Today’s History Tid Bit is one of many stories that our Assateague Island holds. There are a slew of sources that offer a thorough history of Assateague. Several years ago, I was gifted one such source by a good friend, long time Assateague State Park Ranger, Bill Yates. A small and primitive relic, “Assateague…the Place Across” written by Reginald V. Truitt, is a small collection of Assateague lore. If you come across this pamphlet style book, grab a copy. It’s an easy read that concisely packs a wealth of Assateague history into just 47 pages.


Within Truitt’s book is an account of how Assateague Island, as we know it now, came into existence. Today, that old adage that history seems to repeat itself rings ever more true if we’re to remember the words President Johnson stated just two days before the Autumnal equinox in 1965. Placing his signature of approval that would designate Assateague Island as a National Seashore and protect it from the rampant development schemes we’re seeing across the county today, Johnson said “We are living in a Century of Change. If future generations are to remember us more with gratitude than with sorrow, we must achieve more than just miracles of technology. We must also leave them a glimpse of the world as God made it, not just at it looked when we got through with it.”
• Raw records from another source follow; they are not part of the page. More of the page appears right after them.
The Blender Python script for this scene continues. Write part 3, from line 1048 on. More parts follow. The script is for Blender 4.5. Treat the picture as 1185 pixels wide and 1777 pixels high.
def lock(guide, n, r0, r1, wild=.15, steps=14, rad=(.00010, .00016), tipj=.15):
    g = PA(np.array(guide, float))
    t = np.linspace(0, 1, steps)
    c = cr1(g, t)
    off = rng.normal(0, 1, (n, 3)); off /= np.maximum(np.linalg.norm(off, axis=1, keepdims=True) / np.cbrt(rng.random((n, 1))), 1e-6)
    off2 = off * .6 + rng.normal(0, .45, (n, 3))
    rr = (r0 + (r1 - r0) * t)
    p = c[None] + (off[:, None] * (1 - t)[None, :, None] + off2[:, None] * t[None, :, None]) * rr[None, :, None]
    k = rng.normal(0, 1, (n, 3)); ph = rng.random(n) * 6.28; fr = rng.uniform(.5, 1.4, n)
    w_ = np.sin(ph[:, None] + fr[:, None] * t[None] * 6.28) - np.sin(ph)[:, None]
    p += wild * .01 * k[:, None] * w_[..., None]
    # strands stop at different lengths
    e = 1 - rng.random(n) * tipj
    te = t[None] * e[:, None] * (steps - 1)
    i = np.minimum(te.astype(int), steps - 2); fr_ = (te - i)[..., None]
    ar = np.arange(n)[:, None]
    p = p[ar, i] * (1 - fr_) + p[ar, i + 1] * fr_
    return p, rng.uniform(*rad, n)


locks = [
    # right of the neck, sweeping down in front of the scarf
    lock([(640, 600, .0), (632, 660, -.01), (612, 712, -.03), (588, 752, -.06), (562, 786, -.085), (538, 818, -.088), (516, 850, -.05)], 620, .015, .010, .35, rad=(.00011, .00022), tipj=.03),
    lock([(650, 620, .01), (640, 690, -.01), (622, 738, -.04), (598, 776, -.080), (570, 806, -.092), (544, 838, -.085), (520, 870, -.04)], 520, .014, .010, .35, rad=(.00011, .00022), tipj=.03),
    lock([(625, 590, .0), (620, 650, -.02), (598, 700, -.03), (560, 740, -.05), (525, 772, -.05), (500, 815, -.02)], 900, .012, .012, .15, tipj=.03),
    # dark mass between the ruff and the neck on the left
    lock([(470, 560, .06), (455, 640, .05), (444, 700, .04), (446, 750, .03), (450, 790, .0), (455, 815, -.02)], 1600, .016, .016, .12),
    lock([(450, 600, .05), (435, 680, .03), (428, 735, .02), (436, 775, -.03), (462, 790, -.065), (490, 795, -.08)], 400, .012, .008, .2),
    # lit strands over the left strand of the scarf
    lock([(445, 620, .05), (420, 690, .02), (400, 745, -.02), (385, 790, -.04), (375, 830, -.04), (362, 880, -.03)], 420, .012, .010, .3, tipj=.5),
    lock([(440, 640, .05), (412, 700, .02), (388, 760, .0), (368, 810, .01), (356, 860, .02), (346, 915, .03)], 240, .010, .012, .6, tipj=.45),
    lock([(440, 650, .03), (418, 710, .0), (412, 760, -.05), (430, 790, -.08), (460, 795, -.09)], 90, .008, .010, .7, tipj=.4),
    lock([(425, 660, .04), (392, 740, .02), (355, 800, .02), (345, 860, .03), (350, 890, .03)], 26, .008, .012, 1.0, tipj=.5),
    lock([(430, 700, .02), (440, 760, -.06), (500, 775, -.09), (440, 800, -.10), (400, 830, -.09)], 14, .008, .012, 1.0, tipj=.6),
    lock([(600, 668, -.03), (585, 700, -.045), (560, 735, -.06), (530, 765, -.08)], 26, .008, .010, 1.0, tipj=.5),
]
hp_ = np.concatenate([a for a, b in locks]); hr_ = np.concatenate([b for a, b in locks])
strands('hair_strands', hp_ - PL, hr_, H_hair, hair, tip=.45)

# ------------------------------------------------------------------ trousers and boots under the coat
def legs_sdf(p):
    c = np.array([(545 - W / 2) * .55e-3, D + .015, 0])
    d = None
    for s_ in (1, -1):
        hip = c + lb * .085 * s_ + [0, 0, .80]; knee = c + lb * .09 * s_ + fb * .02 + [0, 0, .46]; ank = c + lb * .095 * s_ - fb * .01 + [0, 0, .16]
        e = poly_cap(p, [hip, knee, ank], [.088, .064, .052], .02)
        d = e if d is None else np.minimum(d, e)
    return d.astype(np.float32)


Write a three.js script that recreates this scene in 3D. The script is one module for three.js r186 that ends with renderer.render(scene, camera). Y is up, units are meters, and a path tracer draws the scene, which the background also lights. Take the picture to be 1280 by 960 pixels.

Johnson’s signature and statement came after what would be the most bold attempt to develop Assateague Island, or, as Truitt put it, “the zenith of developmental effort on Assateague.” Though development plans on Assateague took place much earlier than the Ocean Beach scheme of the 1950’s (check out some the fascinating history of the small population centers that briefly established on Assateague at sites like Chincoteague, Assateague Beach, Pope Island, Green Run, and North Beach), it was the Ocean Beach Corporation that made the last valiant attempt to force resort style development on the Assateague’s slender ribbon of sand in the sea. Selling plans for 5,580 lots to over 3,000 individuals and agencies through the use of sly marketing strategies, Assateague was in the crosshairs of an overzealous and oblivious business development scheme. Fortunately for the sake of the ecological health and that kind of Assateague magic that many of us are familiar with today, the famous Great March Storm of 1962 (a.k.a the Ash Wednesday Storm) brought a stern and unmerciful reckoning to the corporations development plans. Shortly after Nature’s use of checks and balances, “a re-thinking of the overall situation in anticipation of a federally developed and maintained facility for public use to insure protection against the rage of the ocean, to preserve the natural beauty and to provide urgently needed seaside space for the general public. Thus was born the Assateague Island National Seashore.”


Assateague Coastal Trust played a pivot role in the National Seashore designation, ensuring Assateague Island would remain protected from future development. The catalyst for the creation of the Committee to Preserve Assateague Island (present day Assateague Coastal Trust), was the introduction of legislation that established Assateague Island National Seashore, including a provision that would have allowed a significant portion of the island to be developed as a resort, destroying the unspoiled beauty of the island.